Water: Water withdrawal volumes, especially in high-stress regions.

Workforce: Gender ratio, health & safety incidents, turnover, training hours.

Governance: Number and amount of fines for corruption or bribery violations.


For SMEs with more capacity or investor interest, the Comprehensive Module also addresses Scope 3 emissions, GHG reduction targets, climate risks, and revenues from high-emission sectors.

Looking Ahead: Should SMEs Act Now?

Yes — because voluntary is not the same as optional in a market driven by compliance-by-association. Even if you're not in scope, your clients may be, and banks and investors will increasingly expect VSME-level insights.

In fact, EFRAG has explicitly stated that this standard is meant to pre-empt the mounting ESG data requests facing SMEs. It is also future-proofed — built with compatibility to Taxonomy Regulation, ESRS, and CSRD Article 29 expectations.

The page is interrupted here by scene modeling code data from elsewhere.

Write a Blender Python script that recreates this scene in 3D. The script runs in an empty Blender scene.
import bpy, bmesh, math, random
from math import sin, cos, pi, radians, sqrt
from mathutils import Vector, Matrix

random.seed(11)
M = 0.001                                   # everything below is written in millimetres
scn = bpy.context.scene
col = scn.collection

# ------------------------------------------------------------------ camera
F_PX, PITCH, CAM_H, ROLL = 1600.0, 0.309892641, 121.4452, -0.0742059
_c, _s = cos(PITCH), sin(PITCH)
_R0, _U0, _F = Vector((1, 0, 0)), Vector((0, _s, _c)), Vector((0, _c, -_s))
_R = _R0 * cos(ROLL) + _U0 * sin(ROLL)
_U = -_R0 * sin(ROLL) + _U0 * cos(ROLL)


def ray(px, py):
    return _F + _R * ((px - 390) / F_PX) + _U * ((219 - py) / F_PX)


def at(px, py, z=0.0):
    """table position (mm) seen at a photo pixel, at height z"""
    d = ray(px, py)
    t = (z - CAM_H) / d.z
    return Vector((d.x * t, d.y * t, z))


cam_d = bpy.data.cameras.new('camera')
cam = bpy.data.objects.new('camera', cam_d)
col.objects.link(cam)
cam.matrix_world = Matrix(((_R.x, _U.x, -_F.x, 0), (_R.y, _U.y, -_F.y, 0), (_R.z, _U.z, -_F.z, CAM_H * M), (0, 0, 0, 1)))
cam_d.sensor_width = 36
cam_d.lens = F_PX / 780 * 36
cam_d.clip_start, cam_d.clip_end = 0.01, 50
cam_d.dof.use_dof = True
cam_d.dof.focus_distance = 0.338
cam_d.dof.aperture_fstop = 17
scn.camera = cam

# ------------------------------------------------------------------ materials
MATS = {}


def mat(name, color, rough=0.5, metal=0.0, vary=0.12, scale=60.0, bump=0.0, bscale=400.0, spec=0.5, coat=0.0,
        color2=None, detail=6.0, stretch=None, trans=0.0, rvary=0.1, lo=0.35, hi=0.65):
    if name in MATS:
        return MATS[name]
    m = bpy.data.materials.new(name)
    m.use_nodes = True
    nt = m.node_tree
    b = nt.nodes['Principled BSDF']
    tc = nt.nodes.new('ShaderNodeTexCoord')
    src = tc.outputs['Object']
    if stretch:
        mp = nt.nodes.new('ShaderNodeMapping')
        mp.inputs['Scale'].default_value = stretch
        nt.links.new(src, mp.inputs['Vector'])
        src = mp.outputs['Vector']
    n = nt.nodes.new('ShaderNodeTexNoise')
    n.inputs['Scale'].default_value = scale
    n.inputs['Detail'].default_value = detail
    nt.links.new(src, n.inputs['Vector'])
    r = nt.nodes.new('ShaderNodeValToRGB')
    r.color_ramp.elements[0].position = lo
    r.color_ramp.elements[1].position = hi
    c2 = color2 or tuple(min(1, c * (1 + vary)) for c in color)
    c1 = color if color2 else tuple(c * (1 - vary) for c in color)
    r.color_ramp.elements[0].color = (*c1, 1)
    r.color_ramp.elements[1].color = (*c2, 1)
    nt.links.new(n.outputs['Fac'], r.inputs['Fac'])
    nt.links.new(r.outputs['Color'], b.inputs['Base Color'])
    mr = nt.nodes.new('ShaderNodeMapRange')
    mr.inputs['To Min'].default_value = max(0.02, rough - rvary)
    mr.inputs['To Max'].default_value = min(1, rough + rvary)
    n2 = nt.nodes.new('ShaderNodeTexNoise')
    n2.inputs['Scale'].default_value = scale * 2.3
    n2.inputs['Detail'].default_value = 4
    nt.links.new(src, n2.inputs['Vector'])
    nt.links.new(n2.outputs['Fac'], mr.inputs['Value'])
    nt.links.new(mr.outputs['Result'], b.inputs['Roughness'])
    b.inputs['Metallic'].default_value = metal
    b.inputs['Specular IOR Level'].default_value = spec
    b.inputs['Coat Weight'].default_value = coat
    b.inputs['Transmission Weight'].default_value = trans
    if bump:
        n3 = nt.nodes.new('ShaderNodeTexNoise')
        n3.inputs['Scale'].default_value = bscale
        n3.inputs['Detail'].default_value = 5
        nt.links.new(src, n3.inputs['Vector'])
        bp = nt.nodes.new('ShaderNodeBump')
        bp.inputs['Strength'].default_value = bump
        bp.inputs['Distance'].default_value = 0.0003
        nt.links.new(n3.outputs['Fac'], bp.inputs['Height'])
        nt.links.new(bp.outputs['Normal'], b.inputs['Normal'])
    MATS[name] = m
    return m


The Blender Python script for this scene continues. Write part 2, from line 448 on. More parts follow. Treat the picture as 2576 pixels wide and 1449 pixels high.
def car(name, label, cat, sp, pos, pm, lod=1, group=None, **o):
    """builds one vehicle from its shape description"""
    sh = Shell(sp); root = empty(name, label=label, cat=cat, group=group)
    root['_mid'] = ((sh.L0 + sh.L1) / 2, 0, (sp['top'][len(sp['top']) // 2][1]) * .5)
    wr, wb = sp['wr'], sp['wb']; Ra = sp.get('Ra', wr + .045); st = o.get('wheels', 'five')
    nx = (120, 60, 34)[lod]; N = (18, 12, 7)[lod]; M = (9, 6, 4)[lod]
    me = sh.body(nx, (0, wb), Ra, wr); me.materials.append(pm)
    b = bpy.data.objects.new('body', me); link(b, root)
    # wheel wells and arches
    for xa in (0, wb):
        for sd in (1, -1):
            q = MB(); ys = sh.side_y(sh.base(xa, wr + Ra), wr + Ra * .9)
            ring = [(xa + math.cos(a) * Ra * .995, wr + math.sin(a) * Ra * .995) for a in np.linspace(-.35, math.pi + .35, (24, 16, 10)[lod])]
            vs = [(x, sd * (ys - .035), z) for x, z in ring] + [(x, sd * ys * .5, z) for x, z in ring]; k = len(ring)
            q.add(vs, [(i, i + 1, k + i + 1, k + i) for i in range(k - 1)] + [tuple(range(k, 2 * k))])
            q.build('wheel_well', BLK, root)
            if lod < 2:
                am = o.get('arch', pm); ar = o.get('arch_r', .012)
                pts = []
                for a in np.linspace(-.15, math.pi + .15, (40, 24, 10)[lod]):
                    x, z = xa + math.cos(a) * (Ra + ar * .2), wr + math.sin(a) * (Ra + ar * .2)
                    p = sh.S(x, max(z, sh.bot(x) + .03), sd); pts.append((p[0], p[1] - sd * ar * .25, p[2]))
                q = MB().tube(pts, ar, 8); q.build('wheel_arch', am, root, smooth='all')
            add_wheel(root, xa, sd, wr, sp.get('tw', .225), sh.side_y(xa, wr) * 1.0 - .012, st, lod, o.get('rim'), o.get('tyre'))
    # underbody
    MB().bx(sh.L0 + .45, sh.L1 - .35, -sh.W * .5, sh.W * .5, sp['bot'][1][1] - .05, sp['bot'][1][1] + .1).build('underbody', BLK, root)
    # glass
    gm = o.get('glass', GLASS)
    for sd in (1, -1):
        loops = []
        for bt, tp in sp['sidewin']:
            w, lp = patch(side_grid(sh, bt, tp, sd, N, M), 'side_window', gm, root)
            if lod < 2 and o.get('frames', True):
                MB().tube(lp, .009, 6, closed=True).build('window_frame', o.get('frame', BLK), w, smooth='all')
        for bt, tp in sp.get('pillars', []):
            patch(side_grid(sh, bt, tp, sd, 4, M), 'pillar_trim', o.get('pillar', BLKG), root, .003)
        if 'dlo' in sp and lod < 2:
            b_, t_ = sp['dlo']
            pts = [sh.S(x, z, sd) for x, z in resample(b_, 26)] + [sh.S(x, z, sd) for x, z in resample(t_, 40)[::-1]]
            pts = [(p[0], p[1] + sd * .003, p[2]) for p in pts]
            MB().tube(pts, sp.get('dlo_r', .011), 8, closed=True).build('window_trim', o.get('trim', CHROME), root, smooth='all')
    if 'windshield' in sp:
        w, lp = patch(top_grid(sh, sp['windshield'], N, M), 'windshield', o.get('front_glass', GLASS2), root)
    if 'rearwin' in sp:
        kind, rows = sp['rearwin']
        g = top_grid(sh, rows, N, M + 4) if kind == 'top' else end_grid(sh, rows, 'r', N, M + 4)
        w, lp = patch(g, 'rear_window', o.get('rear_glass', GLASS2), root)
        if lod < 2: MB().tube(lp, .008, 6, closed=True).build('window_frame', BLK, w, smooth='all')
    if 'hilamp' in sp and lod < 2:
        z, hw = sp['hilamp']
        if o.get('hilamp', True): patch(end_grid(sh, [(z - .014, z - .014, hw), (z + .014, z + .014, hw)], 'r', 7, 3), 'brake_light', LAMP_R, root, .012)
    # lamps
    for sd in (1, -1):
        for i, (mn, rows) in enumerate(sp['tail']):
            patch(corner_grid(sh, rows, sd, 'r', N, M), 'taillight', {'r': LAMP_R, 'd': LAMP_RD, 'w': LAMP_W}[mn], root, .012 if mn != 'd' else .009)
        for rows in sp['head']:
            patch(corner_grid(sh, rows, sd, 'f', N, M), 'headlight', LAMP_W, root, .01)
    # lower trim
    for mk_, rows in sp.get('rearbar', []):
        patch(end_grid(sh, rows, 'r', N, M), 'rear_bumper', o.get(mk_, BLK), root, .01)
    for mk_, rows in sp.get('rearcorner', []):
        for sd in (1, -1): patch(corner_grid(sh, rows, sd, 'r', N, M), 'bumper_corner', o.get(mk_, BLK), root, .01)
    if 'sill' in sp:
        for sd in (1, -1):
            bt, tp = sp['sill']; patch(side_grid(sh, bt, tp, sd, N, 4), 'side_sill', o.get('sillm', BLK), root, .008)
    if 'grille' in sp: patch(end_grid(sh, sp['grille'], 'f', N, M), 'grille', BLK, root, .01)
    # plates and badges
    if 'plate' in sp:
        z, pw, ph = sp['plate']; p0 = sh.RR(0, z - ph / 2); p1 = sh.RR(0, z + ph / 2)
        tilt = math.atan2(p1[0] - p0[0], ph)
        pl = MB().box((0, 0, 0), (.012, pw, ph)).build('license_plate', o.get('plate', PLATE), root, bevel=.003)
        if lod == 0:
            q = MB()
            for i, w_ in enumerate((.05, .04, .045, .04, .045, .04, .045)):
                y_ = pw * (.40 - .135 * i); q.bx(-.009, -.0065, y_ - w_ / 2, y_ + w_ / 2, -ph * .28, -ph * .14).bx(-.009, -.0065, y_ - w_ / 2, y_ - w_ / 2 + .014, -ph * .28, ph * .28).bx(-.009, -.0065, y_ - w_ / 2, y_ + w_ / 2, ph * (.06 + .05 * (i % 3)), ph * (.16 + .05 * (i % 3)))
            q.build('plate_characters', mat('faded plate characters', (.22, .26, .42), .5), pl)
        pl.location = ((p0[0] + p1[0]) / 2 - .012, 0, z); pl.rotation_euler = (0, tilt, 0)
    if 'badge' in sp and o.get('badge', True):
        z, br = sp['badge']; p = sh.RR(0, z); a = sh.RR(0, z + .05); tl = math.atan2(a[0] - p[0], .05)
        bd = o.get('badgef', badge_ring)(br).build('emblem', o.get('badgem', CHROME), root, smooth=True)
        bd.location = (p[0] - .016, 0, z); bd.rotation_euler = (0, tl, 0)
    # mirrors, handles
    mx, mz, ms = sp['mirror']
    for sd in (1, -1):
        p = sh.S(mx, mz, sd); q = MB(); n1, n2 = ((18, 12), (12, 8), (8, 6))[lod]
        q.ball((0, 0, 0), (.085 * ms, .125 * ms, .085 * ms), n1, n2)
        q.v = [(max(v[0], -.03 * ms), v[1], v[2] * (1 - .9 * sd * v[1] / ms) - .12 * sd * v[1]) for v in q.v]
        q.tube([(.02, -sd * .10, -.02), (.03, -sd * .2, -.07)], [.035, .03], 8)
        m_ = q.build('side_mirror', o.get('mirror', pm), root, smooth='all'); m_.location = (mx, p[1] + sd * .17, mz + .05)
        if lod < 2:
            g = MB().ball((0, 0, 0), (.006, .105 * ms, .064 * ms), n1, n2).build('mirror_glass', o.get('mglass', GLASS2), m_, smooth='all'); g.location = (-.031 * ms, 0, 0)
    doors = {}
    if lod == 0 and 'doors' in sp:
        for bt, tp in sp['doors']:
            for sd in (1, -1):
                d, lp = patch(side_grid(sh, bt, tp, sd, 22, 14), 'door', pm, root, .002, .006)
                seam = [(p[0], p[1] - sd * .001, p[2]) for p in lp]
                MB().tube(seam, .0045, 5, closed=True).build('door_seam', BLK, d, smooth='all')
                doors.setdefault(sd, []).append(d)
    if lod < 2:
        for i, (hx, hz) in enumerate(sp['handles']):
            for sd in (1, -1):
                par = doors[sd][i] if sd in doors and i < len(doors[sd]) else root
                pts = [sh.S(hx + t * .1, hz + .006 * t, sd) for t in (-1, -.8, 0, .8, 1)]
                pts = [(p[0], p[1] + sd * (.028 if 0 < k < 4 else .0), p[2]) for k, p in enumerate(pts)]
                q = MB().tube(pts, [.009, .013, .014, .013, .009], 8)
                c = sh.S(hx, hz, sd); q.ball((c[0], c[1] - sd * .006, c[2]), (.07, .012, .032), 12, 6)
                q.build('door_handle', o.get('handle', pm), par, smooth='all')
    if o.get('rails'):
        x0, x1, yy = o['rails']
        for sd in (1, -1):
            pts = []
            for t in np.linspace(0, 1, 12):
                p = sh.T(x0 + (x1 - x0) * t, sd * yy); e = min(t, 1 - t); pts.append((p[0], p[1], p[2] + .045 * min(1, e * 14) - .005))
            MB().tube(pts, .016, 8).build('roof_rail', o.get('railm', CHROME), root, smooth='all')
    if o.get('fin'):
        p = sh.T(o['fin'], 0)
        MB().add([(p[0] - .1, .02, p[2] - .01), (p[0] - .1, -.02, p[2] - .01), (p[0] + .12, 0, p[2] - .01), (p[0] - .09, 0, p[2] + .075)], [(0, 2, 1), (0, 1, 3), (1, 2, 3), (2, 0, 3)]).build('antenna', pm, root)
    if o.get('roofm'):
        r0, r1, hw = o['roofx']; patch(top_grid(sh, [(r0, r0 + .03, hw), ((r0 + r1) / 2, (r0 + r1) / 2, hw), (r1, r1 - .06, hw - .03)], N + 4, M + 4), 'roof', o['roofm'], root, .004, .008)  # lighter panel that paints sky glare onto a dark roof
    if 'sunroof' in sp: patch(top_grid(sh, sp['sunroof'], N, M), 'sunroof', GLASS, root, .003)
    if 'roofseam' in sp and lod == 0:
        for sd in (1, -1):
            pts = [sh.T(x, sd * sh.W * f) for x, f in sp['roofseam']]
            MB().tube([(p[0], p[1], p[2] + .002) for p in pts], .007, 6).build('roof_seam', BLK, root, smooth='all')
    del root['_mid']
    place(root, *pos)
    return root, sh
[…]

Conclusion: Why VSME Is the Most Pragmatic ESG Framework Today

The VSME Standard strikes a unique balance between regulatory alignment and practical feasibility. Unlike heavier frameworks designed for large corporations, VSME speaks directly to the realities of smaller businesses:

  • It offers structure without red tape.
  • It aligns with existing EU sustainability architecture, preparing SMEs for downstream CSRD demands.
  • It enables incremental learning and reporting, allowing businesses to start with the basics and grow over time.
  • And crucially, it ensures market relevance by aligning with banks, public procurement rules, and corporate buyer expectations.

For any SME beginning its sustainability journey, the VSME is the most accessible, credible, and future-proof starting point available today.